Rockland, Maine


Rockland Light stands at the end of a mile-long breakwall. Photo Tom Richardson

The old “ugly duckling” story comes to mind when sailing inbound past the impressive and much-loved breakwater protecting Rockland Harbor. But instead of turning into a mere swan, this Penobscot Bay city now soars well beyond an improved look and sensibility. Heck, even the rich and famous have discovered it.

Still, with boats that range from mega motoryachts to diminutive daysailers, visitors to Penobscot Bay’s acknowledged hub of boating make the trip for pretty much the same reasons. One is easy navigation in and out of the harbor, which boasts plenty of room for even the biggest flotilla, plus good protection from storms. Another is the array of shoreside attractions, including festivals, shops, galleries, and museums. And then there’s the food.

Early-morning rowers in Rockland Harbor. Photo Tom Richardson

Wandering gourmands now flock to what was once a down-and-dirty fishing port, complete with the traditional sights and smells that come with processing the bounty of the sea. But that’s all in the rearview mirror. Today, the scents wafting along Main Street range from scrumptious to darn near irresistible. Even better, there are coffee bars, diners and all levels of expense and atmosphere throughout the town. And for those who prefer to cook onboard, a short walk from the harbormaster’s office on a Thursday morning puts you in the middle of an extensive Farmer’s Market, where you can pick up local produce, meats and fish for the galley.

If you’re on a diet, Rockland also offers plenty to see and do within reasonable walking distance of the Rockland Public Landing or one of the four marinas huddled around centrally located Crockett Point. Art aficionados will be drawn to the Farnsworth Museum on Main Street, where works by the Wyeth family (N.C., Andrew, and James) seem to dominate the collection, although there are plenty of other sea-oriented masters, from Winslow Homer to Edward Hopper. This concentration of fine artistry has spawned a plethora of galleries, antiques boutiques and related businesses along Main Street or just off it, many featuring contemporary Maine artists who may be on the way up.

Many visiting sailors eventually wind up at the Maine Lighthouse Museum, which is a short walk just north of the public landing.
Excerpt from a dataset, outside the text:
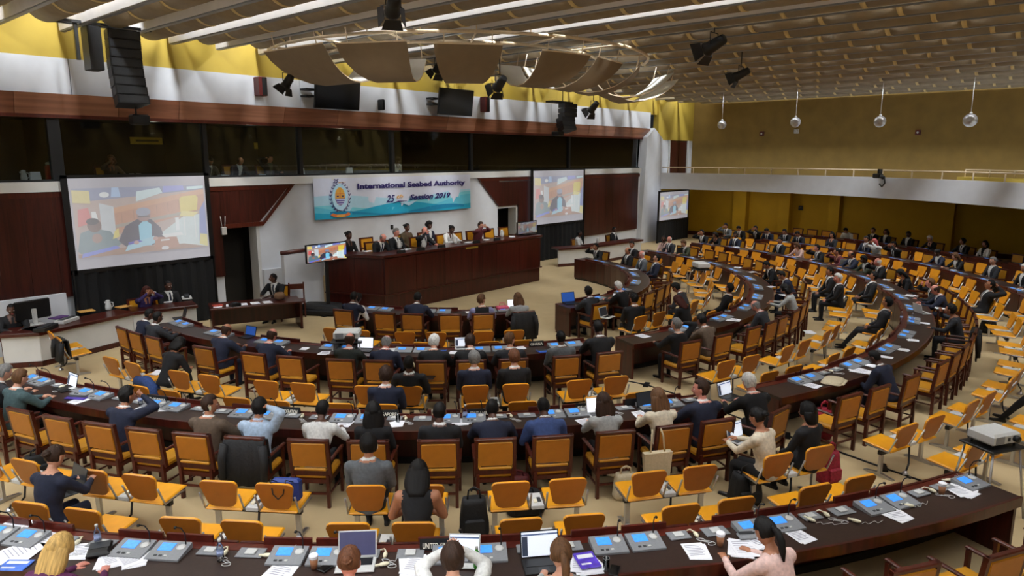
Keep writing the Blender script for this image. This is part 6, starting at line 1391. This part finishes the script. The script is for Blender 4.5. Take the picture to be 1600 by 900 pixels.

Keep your sunglasses handy when visiting, as there is an abundance of bright, shiny, polished brass among the displays. The guided tours are also pretty informative.

For anyone interested in early-American autos, motorcycles, and aircraft, the Owls Head Transportation Museum is well out of town, but worth the effort to visit. With one of the best collections of pre-World War II vehicles and “flying machines” in the nation, be prepared to spend a long day gazing at ancient Harleys, a Steffy motorcycle or perhaps a Prescott or Stanley “motor carriage.” If you’re lucky, your visit may coincide with a fly-in, bike-in or some other gathering of hundreds of golden-oldies from all over the country. Ironically, there is no public transportation to the Transportation Museum from downtown Rockland, but the local cabbies know the way and are happy to oblige.

The Maine Lighthouse Museum is the place to learn about these coastal sentinels and the people who lived in them.

Those fly-ins, bike-ins and whatnot have to compete with a long line of festivals for which Rockland has become justifiably famous. Perhaps the best known is the annual tribute to the Pine Tree State’s most celebrated citizen: Homarus americanus. For nearly 70 years, the Maine Lobster Festival has served these popular crustaceans to throngs of visitors, recently topping more than 20,000 pounds of Mr. Redcoat to satisfy the four-day appetites on hand. Usually held during the first week in August, even the foodies show up to sample unusual lobster concoctions, which reportedly have included lobster ice cream.

Rockland offers another alternative for waistline-watchers when the North Atlantic Blues Festival takes over the town in mid-July. This four-day event attracts thousands of music lovers, who descend on the area for an al fresco event that now includes a popular “pub crawl” well into the night. The local clubs, bars and restaurants sport every imaginable version of blues style, making one pause and marvel at just how far a backwater fishing town has come from its blue-collar roots.

Archer’s on the Pier is one of Rockland’s many restaurants. Photo Tom Richardson

Want more? Well, back on the waterfront there are all manner of schooners sailing out of Rockland these days on day trips, evening cruises or weeklong adventures all over Penobscot Bay. In fact, Rockland now lays claim to the title “Schooner City,” an accolade that miffs a few other Penobscot ports that also advertise the passenger boats in significant numbers.

Thus it’s easy to see how a small brick-and-mortar city has evolved pretty nicely into a destination that welcomes boats big and small. Rockland has always had its eyes on the sea. It’s just that, at least in recent decades, the casual visitor has become the focus of attention.